The world champion says it's an all or nothing rule for disc brakes, and that the peloton can not have a few individual riders using them

World champion Peter Sagan (Bora-Hansgrohe) says that disc brake use needs to be all or nothing in cycling, not just a handful using them as it has been so far this 2017 season.

>>> Industry body reports find no evidence of disc brakes causing injuries in crashes

Sagan, who races on the gravel roads of Strade Bianche on Saturday, faced the question following a recent incident in the Abu Dhabi Tour.

Team Sky’s Owain Doull claimed that in a crash with Marcel Kittel (Quick-Step Floors), a disc brake slashed his shoe and foot.

“I don’t think I’m using them tomorrow,” Sagan said.

“Why not? If we use them, the entire group needs to use them, not just one person.”

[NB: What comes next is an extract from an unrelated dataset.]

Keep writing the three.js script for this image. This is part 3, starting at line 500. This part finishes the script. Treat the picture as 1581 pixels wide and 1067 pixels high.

The riders’ union, CPA, is pushing with renewed intensity for the UCI to prohibit disc brake use after Doull’s crash.

It took a vote: 40% asked to prohibit their use, 40 per cent – including Kittel – favours prohibiting them until better safety measures are in place and only 16 per cent want to continue with the current rules.

An incident last year with Francisco Ventoso in Paris-Roubaix forced the UCI to stop disc brake use. The governing body allowed their return this season with changes to make the rotor safer.

“Safety concern? No. No,” Sagan said of his reasoning. “By now, safety is not even a concern in cycling!”


Watch: What do the pros really think of disc brakes?


Sagan’s Bora team uses Specialized bikes like team Quick-Step Floors.

Tom Boonen, racing for Quick-Step, became the first professional to win a race with disc brakes in the Tour de San Juan in January. Kittel also won with them in the Dubai Tour.

Sagan spoke in a pre-Strade Bianche press conference with the women’s world champion Amalie Dideriksen (Boels – Dolmans).

“It’s not Formula One if everyone has a 800 horsepower motor and one arrives with a 2000 horse power motor and uses that,” he said. “You need to create a rule that’s valid for everyone and see that it’s applied.”

The Strade Bianche covers 175 kilometres in Siena’s surrounding hills.

61.9 of those kilometres run over undulating white gravel roads, which would be ideal for disc brakes, especially given the rain forecasted, if they did not have the related safety concerns.

Riders fear that if 200 cyclists are using bikes with hot spinning rotors then someone could be seriously injured in a crash.

It is unclear if someone besides Sagan will use disc brakes in the race. Sagan said that his Bora team-mates will not.

“If someone uses a disc brake bike tomorrow in the race? That’s his decision.”